Gaussian Processes (and some geometry)

  • Instructor: Robert J. Adler
  • Time: Tuesdays, 09:30-11:30.(Tentative)
  • Place: Meyer (EE) Building, Room 354.
  • Language of instruction: To be decided on at the first lecture. Choices are between Hebrish (bad Hebrew) and Strine. (For details on the latter see here or here .)
  • Content: The course will, essentially, be in two parts.In the first (most of the semester) we shall treat the general theory of random (mainly Gaussian) processes on quite arbitrary parameter spaces: e.g. high dimensional Euclidean space, general metric spaces, and manifolds. Most of this theory (e.g. continuity and boundedness issues) is independent on the geometry of the parameter space.In the second part we shall treat various geometric problems related to random fields. Much of this (e.g. global behaviour) is geometry specific, and makes for a nice blend of Probability and Geometry.
  • Who might be interested in this course: If you are interested in probability or stochastic processes, then the material of this course is as essential to your education as courses in Markov processes, martingales, diffusions etc.If you are interested in signal and/or image processing, and are on the more theoretical side of the subject, you will find a lot here that will open your eyes to topics not normally covered in standard courses in these areas.If you are interested in geometry then you should find here an interesting application of geometry in a random setting that is quite different to the usual deterministic one.
  • Textbook: The main source will be Topological complexity of smooth random functions , a set of lecture notes with Jonathan Taylor, that you can also download from here. But I shall also use the unfinished book Applications of Random Fields and Geometry, Foundations and Case Studies with Jonathan Taylor and Keith Worsley for examples and homework exercises. A backup source, at a higher mathematical level than we shall (probably) reach in the course, is Random Fields and Geometry
  • Grade: The final grade will (probably) depend on a combination of homework and either presentations given by students at the end of the semester or a take home exam.

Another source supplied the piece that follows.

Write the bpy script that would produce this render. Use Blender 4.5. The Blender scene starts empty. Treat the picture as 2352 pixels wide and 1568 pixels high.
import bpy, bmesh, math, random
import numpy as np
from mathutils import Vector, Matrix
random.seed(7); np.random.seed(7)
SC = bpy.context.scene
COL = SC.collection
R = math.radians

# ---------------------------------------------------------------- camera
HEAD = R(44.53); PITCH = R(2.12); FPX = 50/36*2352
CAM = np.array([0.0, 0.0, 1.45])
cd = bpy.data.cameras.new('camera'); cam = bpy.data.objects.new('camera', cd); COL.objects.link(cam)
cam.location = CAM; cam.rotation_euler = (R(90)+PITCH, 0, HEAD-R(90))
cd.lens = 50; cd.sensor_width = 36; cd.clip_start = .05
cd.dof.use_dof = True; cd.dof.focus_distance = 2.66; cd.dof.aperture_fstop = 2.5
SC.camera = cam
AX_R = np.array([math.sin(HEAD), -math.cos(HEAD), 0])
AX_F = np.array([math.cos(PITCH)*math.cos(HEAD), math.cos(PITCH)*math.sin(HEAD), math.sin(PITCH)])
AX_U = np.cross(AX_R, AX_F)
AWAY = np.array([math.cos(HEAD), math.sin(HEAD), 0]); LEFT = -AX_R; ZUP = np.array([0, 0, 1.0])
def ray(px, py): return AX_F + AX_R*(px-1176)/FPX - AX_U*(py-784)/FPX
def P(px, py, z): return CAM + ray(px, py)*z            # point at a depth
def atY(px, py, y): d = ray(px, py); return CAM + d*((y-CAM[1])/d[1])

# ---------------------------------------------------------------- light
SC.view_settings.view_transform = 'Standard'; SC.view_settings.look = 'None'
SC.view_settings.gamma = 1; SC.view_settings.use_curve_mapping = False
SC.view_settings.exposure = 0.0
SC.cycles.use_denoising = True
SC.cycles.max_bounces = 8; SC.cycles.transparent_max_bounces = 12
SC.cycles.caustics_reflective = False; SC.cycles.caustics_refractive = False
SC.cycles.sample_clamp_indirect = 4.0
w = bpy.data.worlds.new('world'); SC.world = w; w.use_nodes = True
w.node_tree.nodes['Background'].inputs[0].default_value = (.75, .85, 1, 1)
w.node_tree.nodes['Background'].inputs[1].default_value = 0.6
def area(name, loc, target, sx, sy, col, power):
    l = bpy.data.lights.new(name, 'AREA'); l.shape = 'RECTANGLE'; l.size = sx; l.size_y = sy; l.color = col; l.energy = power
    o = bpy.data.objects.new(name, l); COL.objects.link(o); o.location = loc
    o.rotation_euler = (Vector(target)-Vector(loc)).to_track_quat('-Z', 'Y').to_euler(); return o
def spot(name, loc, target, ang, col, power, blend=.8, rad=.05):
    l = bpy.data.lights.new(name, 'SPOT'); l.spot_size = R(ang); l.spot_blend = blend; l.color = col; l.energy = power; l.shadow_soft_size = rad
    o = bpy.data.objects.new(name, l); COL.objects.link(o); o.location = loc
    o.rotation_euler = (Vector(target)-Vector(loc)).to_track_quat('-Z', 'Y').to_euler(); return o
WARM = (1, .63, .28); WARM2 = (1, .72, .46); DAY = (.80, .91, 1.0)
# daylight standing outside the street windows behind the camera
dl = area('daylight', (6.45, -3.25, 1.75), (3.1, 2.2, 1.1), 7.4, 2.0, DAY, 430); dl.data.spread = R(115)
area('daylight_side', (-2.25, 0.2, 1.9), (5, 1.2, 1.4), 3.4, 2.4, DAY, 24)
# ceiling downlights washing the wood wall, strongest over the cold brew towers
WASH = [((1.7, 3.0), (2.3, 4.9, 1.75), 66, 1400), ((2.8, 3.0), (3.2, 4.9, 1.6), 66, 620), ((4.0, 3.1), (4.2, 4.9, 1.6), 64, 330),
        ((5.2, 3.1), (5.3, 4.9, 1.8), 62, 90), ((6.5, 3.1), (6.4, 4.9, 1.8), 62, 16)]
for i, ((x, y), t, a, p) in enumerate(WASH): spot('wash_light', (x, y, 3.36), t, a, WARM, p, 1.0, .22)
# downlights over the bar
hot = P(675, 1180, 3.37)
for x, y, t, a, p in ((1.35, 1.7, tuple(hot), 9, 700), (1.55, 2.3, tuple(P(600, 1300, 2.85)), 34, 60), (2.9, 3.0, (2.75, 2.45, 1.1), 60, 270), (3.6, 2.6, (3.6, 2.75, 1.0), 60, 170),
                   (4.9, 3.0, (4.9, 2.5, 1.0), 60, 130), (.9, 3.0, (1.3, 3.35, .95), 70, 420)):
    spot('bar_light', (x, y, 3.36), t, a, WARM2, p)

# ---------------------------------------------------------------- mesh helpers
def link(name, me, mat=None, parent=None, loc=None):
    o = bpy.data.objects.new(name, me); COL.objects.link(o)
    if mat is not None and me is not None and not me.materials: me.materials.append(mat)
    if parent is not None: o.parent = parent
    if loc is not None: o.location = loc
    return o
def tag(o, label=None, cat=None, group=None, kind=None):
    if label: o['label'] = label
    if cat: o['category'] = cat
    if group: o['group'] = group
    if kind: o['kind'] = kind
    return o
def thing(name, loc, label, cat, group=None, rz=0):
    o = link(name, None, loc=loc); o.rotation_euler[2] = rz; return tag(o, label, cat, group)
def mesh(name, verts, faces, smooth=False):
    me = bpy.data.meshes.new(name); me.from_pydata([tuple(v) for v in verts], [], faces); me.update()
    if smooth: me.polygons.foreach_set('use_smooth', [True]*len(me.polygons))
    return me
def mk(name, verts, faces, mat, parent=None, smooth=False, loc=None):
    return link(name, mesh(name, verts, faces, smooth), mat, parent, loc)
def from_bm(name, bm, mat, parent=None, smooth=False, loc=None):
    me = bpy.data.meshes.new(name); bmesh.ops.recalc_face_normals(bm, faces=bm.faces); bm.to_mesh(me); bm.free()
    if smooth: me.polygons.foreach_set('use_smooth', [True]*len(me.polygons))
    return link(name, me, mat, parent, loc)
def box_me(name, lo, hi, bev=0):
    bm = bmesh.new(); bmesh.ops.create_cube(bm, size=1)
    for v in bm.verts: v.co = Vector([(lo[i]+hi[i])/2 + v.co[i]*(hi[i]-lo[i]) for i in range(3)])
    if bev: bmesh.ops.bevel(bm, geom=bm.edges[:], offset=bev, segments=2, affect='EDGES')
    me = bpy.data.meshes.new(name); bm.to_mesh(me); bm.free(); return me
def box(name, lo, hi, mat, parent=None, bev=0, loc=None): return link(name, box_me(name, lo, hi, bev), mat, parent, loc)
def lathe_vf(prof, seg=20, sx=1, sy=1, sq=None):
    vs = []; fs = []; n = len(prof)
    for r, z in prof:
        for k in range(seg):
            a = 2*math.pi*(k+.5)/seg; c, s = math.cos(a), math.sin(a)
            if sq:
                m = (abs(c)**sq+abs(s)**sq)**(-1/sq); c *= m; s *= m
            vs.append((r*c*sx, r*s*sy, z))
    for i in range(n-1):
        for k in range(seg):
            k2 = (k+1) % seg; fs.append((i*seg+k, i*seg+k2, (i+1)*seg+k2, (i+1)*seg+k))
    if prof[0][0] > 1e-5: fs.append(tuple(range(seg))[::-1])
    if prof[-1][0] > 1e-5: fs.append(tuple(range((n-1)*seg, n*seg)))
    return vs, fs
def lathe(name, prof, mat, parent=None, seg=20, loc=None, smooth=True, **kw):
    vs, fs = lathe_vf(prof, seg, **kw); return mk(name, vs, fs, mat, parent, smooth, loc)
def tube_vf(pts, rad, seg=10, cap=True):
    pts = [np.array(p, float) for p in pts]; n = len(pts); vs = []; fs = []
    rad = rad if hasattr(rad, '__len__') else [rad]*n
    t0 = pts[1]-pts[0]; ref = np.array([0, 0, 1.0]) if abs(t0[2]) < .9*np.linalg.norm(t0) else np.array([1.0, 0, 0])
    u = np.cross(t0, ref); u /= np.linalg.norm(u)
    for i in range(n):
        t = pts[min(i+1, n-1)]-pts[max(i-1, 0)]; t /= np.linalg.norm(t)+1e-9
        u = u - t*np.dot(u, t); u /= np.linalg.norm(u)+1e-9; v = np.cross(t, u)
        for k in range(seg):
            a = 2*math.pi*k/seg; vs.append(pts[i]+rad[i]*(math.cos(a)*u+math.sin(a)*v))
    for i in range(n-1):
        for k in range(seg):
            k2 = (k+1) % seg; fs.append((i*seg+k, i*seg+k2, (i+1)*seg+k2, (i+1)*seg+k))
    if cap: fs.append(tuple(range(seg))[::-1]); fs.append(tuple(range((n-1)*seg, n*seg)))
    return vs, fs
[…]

The final structure will be determined by mutual agreement within the first two weeks of the semester.
  • Prerequisites: This is the $64,000 question: There are two levels at which this course can be given, MSc or advanced PhD. The MSc level requires undergraduate probability and stochastic processes, along with a decent level of mathematical maturity. The PhD level requires some background in measure theoretical probability, at the level of Foundations of Random Processes (048868) , with corresponding mathematical maturity. Somewhere during the first lecture of the semester we shall decide, together, at exactly what level the course will be give. (Perhaps even both, with the MSc material as the basic course and some extra lectures for the highly motivated.)

 

COURSE OUTLINE

The following outline is not cast in stone: I will probably change it depending on who takes the course and what we turn out to be interested in, but it should give you an idea of where I am heading.

 

ourse outline
Weeks Topic
1 Gaussian processes. The Brownian family of processes
2 Borell and Slepian inequalities and their variations. Isoperimetric inequalties.
3 Zero-one laws for Gaussian processes. Karhunen-Loeve expansions.
4-5 Majorising measures, entropy and boundedness/continuity.
6-7 Suprema distributions, Tube formulae.
8-9 Generalised Rice formulae for Gaussian processes from R^d to R^d. Number of critical points, etc.
10-11 Global geometrical structure of Gaussian processes, including excursions into Integral Geometry and Differential Topology. ( Not assumed prerequisites.)
12 Back to tube formulae.
13 Real valued Gaussian and non-Gaussian processes on differentiable manifolds.